**TASK DIRECTIONS**:
Restate the whole listing exactly.

======

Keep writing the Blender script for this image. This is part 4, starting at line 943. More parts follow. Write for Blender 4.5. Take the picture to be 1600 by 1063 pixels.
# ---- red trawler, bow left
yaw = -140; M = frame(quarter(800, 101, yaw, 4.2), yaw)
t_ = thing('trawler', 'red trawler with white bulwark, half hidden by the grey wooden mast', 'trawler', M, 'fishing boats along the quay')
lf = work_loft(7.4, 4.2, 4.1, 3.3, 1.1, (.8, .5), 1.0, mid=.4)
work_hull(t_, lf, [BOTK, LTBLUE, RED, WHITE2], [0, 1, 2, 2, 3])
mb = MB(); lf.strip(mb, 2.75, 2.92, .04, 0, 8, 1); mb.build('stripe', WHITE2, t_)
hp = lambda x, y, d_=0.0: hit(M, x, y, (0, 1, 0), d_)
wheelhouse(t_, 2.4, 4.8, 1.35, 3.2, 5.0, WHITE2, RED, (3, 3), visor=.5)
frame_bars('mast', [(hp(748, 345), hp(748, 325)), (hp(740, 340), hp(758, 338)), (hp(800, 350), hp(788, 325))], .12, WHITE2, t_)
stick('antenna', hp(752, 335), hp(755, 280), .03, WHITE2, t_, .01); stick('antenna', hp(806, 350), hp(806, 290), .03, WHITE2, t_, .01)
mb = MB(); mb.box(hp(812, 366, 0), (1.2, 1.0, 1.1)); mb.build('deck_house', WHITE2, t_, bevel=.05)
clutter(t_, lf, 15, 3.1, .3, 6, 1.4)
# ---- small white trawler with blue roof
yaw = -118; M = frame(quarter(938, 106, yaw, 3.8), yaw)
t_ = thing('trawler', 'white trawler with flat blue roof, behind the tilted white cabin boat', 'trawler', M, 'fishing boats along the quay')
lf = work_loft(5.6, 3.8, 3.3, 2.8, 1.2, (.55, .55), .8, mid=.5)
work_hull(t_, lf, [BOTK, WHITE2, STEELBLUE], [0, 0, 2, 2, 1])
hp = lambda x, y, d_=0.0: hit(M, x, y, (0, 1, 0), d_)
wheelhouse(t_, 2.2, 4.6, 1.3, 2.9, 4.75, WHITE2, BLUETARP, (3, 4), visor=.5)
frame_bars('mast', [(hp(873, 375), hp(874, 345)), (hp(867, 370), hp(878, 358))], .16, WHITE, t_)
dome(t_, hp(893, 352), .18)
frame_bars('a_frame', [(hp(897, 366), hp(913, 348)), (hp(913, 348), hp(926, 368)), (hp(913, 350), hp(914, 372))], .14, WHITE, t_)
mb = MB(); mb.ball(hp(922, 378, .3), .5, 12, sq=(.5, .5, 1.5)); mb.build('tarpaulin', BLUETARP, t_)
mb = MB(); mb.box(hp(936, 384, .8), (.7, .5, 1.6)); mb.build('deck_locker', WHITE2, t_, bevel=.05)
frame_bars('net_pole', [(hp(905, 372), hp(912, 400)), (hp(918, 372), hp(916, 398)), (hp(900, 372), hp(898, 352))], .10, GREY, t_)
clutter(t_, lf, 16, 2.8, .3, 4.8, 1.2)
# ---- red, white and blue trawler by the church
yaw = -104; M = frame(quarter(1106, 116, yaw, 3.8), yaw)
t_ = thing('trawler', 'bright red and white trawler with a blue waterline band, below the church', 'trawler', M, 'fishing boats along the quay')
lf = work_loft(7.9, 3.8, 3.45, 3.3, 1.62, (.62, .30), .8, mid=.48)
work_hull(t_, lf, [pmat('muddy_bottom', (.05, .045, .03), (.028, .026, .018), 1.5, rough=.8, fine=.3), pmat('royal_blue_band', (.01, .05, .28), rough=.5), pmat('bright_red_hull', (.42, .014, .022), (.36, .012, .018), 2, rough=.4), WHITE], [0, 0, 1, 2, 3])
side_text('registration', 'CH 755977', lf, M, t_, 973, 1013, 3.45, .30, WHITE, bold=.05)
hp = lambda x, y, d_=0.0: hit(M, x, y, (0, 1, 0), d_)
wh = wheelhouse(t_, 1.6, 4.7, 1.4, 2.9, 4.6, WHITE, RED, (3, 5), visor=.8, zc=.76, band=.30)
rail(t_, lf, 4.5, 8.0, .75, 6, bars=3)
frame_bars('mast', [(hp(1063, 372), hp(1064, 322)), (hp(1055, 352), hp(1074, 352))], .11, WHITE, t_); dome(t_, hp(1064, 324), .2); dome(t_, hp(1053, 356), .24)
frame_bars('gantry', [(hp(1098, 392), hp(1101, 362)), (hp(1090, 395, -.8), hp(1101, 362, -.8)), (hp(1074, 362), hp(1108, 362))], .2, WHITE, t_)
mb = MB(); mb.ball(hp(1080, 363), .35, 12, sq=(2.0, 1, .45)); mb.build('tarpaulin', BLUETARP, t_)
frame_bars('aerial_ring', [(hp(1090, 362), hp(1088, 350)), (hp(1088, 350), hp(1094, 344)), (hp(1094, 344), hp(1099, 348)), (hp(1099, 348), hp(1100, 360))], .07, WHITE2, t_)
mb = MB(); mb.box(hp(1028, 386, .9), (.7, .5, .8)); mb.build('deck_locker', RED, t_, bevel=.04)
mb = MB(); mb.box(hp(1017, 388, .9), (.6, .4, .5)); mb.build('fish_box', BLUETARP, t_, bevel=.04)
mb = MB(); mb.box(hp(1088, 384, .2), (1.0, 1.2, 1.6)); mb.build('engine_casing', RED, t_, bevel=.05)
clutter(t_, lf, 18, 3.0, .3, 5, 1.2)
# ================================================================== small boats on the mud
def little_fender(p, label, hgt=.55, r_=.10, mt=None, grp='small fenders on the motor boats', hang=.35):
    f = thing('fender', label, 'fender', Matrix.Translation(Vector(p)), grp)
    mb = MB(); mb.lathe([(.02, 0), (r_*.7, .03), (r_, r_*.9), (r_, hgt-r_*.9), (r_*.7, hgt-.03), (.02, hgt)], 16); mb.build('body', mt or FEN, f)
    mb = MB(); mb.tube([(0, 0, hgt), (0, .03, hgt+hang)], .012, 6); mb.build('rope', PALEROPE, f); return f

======

**CORRECT ANSWER**:
Keep writing the Blender script for this image. This is part 4, starting at line 943. More parts follow. Write for Blender 4.5. Take the picture to be 1600 by 1063 pixels.
# ---- red trawler, bow left
yaw = -140; M = frame(quarter(800, 101, yaw, 4.2), yaw)
t_ = thing('trawler', 'red trawler with white bulwark, half hidden by the grey wooden mast', 'trawler', M, 'fishing boats along the quay')
lf = work_loft(7.4, 4.2, 4.1, 3.3, 1.1, (.8, .5), 1.0, mid=.4)
work_hull(t_, lf, [BOTK, LTBLUE, RED, WHITE2], [0, 1, 2, 2, 3])
mb = MB(); lf.strip(mb, 2.75, 2.92, .04, 0, 8, 1); mb.build('stripe', WHITE2, t_)
hp = lambda x, y, d_=0.0: hit(M, x, y, (0, 1, 0), d_)
wheelhouse(t_, 2.4, 4.8, 1.35, 3.2, 5.0, WHITE2, RED, (3, 3), visor=.5)
frame_bars('mast', [(hp(748, 345), hp(748, 325)), (hp(740, 340), hp(758, 338)), (hp(800, 350), hp(788, 325))], .12, WHITE2, t_)
stick('antenna', hp(752, 335), hp(755, 280), .03, WHITE2, t_, .01); stick('antenna', hp(806, 350), hp(806, 290), .03, WHITE2, t_, .01)
mb = MB(); mb.box(hp(812, 366, 0), (1.2, 1.0, 1.1)); mb.build('deck_house', WHITE2, t_, bevel=.05)
clutter(t_, lf, 15, 3.1, .3, 6, 1.4)
# ---- small white trawler with blue roof
yaw = -118; M = frame(quarter(938, 106, yaw, 3.8), yaw)
t_ = thing('trawler', 'white trawler with flat blue roof, behind the tilted white cabin boat', 'trawler', M, 'fishing boats along the quay')
lf = work_loft(5.6, 3.8, 3.3, 2.8, 1.2, (.55, .55), .8, mid=.5)
work_hull(t_, lf, [BOTK, WHITE2, STEELBLUE], [0, 0, 2, 2, 1])
hp = lambda x, y, d_=0.0: hit(M, x, y, (0, 1, 0), d_)
wheelhouse(t_, 2.2, 4.6, 1.3, 2.9, 4.75, WHITE2, BLUETARP, (3, 4), visor=.5)
frame_bars('mast', [(hp(873, 375), hp(874, 345)), (hp(867, 370), hp(878, 358))], .16, WHITE, t_)
dome(t_, hp(893, 352), .18)
frame_bars('a_frame', [(hp(897, 366), hp(913, 348)), (hp(913, 348), hp(926, 368)), (hp(913, 350), hp(914, 372))], .14, WHITE, t_)
mb = MB(); mb.ball(hp(922, 378, .3), .5, 12, sq=(.5, .5, 1.5)); mb.build('tarpaulin', BLUETARP, t_)
mb = MB(); mb.box(hp(936, 384, .8), (.7, .5, 1.6)); mb.build('deck_locker', WHITE2, t_, bevel=.05)
frame_bars('net_pole', [(hp(905, 372), hp(912, 400)), (hp(918, 372), hp(916, 398)), (hp(900, 372), hp(898, 352))], .10, GREY, t_)
clutter(t_, lf, 16, 2.8, .3, 4.8, 1.2)
# ---- red, white and blue trawler by the church
yaw = -104; M = frame(quarter(1106, 116, yaw, 3.8), yaw)
t_ = thing('trawler', 'bright red and white trawler with a blue waterline band, below the church', 'trawler', M, 'fishing boats along the quay')
lf = work_loft(7.9, 3.8, 3.45, 3.3, 1.62, (.62, .30), .8, mid=.48)
work_hull(t_, lf, [pmat('muddy_bottom', (.05, .045, .03), (.028, .026, .018), 1.5, rough=.8, fine=.3), pmat('royal_blue_band', (.01, .05, .28), rough=.5), pmat('bright_red_hull', (.42, .014, .022), (.36, .012, .018), 2, rough=.4), WHITE], [0, 0, 1, 2, 3])
side_text('registration', 'CH 755977', lf, M, t_, 973, 1013, 3.45, .30, WHITE, bold=.05)
hp = lambda x, y, d_=0.0: hit(M, x, y, (0, 1, 0), d_)
wh = wheelhouse(t_, 1.6, 4.7, 1.4, 2.9, 4.6, WHITE, RED, (3, 5), visor=.8, zc=.76, band=.30)
rail(t_, lf, 4.5, 8.0, .75, 6, bars=3)
frame_bars('mast', [(hp(1063, 372), hp(1064, 322)), (hp(1055, 352), hp(1074, 352))], .11, WHITE, t_); dome(t_, hp(1064, 324), .2); dome(t_, hp(1053, 356), .24)
frame_bars('gantry', [(hp(1098, 392), hp(1101, 362)), (hp(1090, 395, -.8), hp(1101, 362, -.8)), (hp(1074, 362), hp(1108, 362))], .2, WHITE, t_)
mb = MB(); mb.ball(hp(1080, 363), .35, 12, sq=(2.0, 1, .45)); mb.build('tarpaulin', BLUETARP, t_)
frame_bars('aerial_ring', [(hp(1090, 362), hp(1088, 350)), (hp(1088, 350), hp(1094, 344)), (hp(1094, 344), hp(1099, 348)), (hp(1099, 348), hp(1100, 360))], .07, WHITE2, t_)
mb = MB(); mb.box(hp(1028, 386, .9), (.7, .5, .8)); mb.build('deck_locker', RED, t_, bevel=.04)
mb = MB(); mb.box(hp(1017, 388, .9), (.6, .4, .5)); mb.build('fish_box', BLUETARP, t_, bevel=.04)
mb = MB(); mb.box(hp(1088, 384, .2), (1.0, 1.2, 1.6)); mb.build('engine_casing', RED, t_, bevel=.05)
clutter(t_, lf, 18, 3.0, .3, 5, 1.2)
# ================================================================== small boats on the mud
def little_fender(p, label, hgt=.55, r_=.10, mt=None, grp='small fenders on the motor boats', hang=.35):
    f = thing('fender', label, 'fender', Matrix.Translation(Vector(p)), grp)
    mb = MB(); mb.lathe([(.02, 0), (r_*.7, .03), (r_, r_*.9), (r_, hgt-r_*.9), (r_*.7, hgt-.03), (.02, hgt)], 16); mb.build('body', mt or FEN, f)
    mb = MB(); mb.tube([(0, 0, hgt), (0, .03, hgt+hang)], .012, 6); mb.build('rope', PALEROPE, f); return f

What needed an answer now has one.